According to sources familiar with the case, the French policemen detained the
women
at a military camp while they appealed, without success, to humanitarian
organizations
for assistance. After two weeks, fearful of a public relations disaster because
of the
presence of "prostitutes" at a military facility, the French policemen took the
two
women to the administrative boundary between Kosovo and Serbia proper and
essentially expelled them. It is unclear what happened to them.

In November and December, further cases of forced prostitution came to light
when
U.N. policemen visited a number of bars in Pristina--bars with such names as
Totos and
the Miami Beach Club--and removed women who appealed to them for help.

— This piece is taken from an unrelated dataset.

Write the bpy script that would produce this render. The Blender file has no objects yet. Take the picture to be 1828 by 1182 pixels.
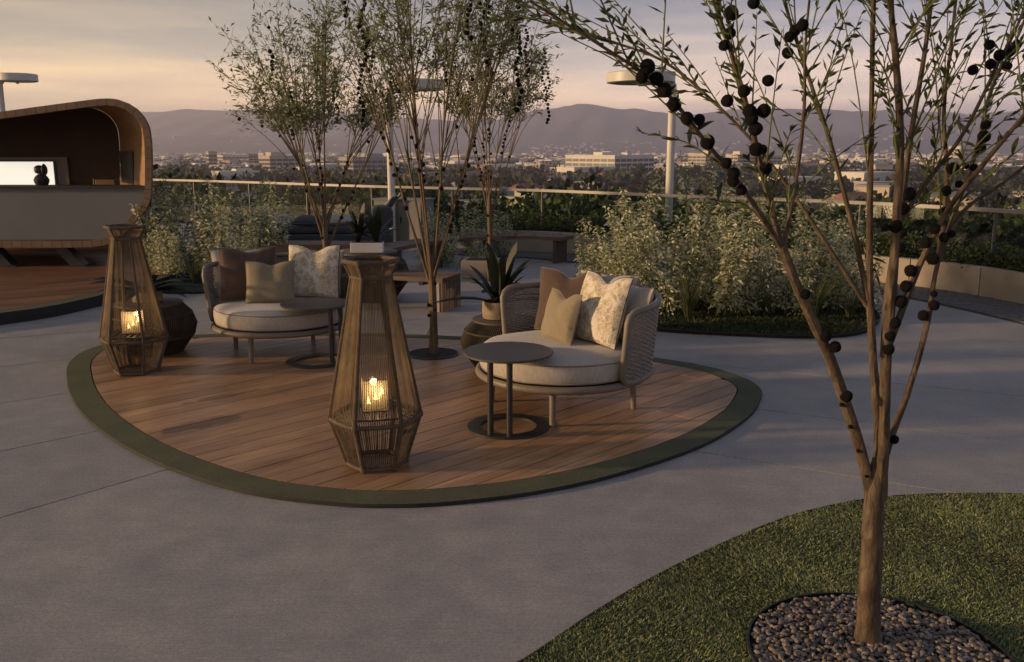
import bpy, math, random
import numpy as np
from mathutils import Vector, Matrix
random.seed(7)
R = math.radians
SC = bpy.context.scene
COL = SC.collection

# ------------------------------------------------------------------ camera
cam_d = bpy.data.cameras.new('camera')
cam_d.sensor_width = 36.0
cam_d.lens = 36.0 * 1600 / 1828
cam_d.clip_start = 0.05
cam_d.clip_end = 30000
cam = bpy.data.objects.new('camera', cam_d)
COL.objects.link(cam)
cam.location = (0, 0, 1.7)
cam.rotation_euler = (R(90) - math.atan2(326, 1600), 0, 0)
SC.camera = cam

# ------------------------------------------------------------------ sky and sun
SUN_EL, SUN_AZ = R(9.0), R(-97)          # azimuth from +Y, negative = towards -X
SUN_STRENGTH, SKY_STRENGTH, EXPOSURE = 5.0, 0.1, 0.1
SC.view_settings.view_transform = 'Standard'
SC.view_settings.look = 'None'
SC.view_settings.gamma = 1.0
SC.view_settings.use_curve_mapping = False
SC.view_settings.exposure = EXPOSURE

world = bpy.data.worlds.new('World')
SC.world = world
world.use_nodes = True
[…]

On Jan. 22, officers with the Italian police unit entered an establishment on
the outskirts
of Pristina called the International Club, where they were approached by women
asking
for help. The club, now closed, was a crude structure with a small bar and
barren rooms
in the back that were equipped with just a bed and a red light bulb. Some women
were
kept in an attic. The following night, the Italians raided the club and rescued
12 women,
mostly Moldovans and Ukrainians, who appealed for sanctuary.

The Italians were criticized for conducting the raid without coordinating with
the U.N.
police and humanitarian organizations who then had to assume care of the women.
But
their efforts did lead to official recognition of the problem and the creation
of the safe
house in early February.

That has allowed international workers to interview the women and understand the

process by which they were brought into the sex industry. In the last 10 years,
according
to women's advocacy groups, hundreds of thousands of women from the former
Soviet
republics and satellites have been trafficked to Western Europe, Asia and the
United
States. Kosovo, which had some local prostitution but no trafficking problem
before the
peacekeepers arrived after the Kosovo war ended last June, is just another new
market,
officials said.

Most of the women interviewed responded to newspaper ads seeking "attractive
women" to work in the West and, in fact, knew they would work in the sex
industry. A
small minority told police they had been kidnapped or were completely deceived
when
they applied for jobs in the West, including one Moldovan teenager who got
pregnant in
Kosovo, police officials said.

"The women we've spoken to left their countries of their own volition and
basically
knew they would work as prostitutes," said a U.N. police officer in Gnjilane.
"But they
thought they could earn thousands of dollars in some exotic location like Italy
or Spain
and then go home rich. Instead, they end up imprisoned here without a dime."